Organizational effects of experience from accidents. Learning in the aftermath of the Tretten and Åsta train accidents

Document Type

Journal Article

Publication Date


Subject Area

place - europe, mode - rail, planning - safety/accidents


Accident investigation, Learning, Rail, Comparative analysis


This article explores possible signs on learning in organizations following two major railway accidents in Norway, the Tretten accident in 1975 and the Åsta accident in 2000. These are the most serious railway accidents to have occurred in the past decades and both involved collisions on a single track system. The two events have been analyzed and compared in order to investigate possible learning effects and possible differences in learning given the 25-year span between them. The study is based on the analysis of selected documents related to the accidents in general and the narrative components in the documentation related to learning in particular.

Our findings indicate that learning from these events was not expressed as an explicit goal in the aftermath.

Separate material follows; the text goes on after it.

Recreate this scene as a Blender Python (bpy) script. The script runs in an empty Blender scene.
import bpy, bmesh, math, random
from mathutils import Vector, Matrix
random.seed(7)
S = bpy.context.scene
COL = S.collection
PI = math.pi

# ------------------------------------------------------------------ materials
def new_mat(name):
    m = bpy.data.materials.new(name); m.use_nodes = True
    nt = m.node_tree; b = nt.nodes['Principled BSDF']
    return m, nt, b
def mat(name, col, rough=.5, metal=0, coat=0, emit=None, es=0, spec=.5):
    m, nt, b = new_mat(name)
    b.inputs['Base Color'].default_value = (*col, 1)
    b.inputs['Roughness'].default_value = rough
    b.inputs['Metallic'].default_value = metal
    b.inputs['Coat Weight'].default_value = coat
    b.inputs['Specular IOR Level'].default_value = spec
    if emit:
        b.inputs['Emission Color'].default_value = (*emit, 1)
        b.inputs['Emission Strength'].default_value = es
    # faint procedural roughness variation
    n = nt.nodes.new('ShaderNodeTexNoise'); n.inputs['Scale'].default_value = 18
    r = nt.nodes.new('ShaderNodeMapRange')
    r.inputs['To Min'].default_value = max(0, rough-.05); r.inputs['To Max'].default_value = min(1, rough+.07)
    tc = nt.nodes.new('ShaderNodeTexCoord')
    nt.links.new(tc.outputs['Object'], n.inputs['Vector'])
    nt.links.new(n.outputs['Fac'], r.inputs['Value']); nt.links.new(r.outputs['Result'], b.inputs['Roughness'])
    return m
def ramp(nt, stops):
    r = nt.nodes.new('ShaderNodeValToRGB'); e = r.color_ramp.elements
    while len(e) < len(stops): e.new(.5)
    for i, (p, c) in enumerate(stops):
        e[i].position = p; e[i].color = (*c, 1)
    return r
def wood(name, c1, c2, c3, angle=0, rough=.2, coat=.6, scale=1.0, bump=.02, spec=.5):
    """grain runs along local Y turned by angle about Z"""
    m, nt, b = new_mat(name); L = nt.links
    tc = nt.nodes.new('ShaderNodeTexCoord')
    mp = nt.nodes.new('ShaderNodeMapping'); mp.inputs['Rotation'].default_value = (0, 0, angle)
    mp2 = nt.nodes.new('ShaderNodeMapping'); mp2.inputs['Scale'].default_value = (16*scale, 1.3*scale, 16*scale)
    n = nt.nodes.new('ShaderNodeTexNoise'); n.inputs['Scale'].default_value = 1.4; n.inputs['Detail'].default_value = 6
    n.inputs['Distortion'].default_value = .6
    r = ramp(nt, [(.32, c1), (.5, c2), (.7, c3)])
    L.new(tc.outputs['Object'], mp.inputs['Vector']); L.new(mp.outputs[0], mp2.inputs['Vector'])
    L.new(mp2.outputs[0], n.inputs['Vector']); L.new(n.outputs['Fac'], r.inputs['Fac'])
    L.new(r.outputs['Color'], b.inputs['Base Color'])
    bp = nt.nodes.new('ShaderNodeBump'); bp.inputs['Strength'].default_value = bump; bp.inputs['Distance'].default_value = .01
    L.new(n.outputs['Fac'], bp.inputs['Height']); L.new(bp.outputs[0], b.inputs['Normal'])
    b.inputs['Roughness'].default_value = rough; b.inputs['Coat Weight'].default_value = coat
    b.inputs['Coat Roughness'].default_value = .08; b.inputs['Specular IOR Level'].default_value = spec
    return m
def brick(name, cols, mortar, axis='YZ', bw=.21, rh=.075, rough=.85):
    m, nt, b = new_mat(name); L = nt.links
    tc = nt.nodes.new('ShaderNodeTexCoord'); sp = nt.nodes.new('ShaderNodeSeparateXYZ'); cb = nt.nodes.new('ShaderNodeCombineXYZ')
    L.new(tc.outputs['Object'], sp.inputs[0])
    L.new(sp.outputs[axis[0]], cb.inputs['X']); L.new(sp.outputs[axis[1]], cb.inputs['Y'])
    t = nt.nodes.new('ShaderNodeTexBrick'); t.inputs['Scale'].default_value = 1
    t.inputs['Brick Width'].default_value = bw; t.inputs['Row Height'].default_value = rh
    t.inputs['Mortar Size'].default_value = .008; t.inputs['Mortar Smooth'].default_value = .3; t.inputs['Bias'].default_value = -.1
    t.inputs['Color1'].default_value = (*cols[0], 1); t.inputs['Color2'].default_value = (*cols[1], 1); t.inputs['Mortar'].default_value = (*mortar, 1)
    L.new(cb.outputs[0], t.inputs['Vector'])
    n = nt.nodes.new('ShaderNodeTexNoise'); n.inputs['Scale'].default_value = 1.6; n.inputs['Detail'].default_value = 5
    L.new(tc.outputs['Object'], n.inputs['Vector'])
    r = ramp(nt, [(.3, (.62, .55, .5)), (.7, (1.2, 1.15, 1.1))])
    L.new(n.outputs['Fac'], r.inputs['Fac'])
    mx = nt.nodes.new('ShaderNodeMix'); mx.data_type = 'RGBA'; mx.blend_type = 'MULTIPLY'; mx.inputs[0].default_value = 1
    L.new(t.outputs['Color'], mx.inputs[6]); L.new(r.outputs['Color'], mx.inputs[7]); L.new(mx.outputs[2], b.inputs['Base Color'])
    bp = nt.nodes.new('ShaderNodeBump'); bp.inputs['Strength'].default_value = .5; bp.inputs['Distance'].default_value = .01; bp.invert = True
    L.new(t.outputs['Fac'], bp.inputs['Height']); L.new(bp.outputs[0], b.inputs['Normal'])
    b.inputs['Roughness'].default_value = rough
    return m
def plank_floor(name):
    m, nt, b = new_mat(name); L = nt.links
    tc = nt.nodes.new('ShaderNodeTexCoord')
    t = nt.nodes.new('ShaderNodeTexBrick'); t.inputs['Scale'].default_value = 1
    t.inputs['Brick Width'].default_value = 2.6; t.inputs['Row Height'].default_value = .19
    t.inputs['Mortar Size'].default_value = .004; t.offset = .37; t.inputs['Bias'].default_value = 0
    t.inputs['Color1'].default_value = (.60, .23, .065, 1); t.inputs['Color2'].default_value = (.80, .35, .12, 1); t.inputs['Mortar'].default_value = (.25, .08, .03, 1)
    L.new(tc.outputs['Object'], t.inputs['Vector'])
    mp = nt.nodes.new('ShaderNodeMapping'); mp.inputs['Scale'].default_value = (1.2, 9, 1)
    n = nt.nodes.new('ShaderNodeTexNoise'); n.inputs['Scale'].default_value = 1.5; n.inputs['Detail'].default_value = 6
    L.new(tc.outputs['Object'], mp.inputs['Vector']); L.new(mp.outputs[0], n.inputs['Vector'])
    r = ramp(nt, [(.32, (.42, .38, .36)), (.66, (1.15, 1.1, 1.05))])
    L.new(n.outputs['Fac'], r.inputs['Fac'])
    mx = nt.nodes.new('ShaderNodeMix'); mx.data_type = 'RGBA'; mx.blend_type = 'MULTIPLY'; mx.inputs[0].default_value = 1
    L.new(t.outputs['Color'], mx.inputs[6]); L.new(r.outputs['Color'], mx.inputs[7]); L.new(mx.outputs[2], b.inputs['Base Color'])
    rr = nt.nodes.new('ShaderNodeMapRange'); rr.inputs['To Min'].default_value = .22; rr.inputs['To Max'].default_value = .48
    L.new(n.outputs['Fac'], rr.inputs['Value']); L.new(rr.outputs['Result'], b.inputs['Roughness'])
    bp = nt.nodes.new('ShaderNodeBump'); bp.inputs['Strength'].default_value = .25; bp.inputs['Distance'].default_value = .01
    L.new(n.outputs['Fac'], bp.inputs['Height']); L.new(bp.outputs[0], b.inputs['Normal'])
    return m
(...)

Learning in these cases seems to be linked for a large part to a change in measures, technical, operational and organizational, but we have not observed any managed confirmation or comprehension processes. The Tretten accident report suggests that the possibility of human error should be mitigated through the implementation of technological barriers, while it omits all other elaborations and risk reducing measures. The Åsta accident report recommended that the work to introduce modern safety management principles that had already been initiated before the accident should be continued. Neither of the accidents yielded any new insights and the knowledge brought forward was merely perceived as confirmation of already-agreed changes.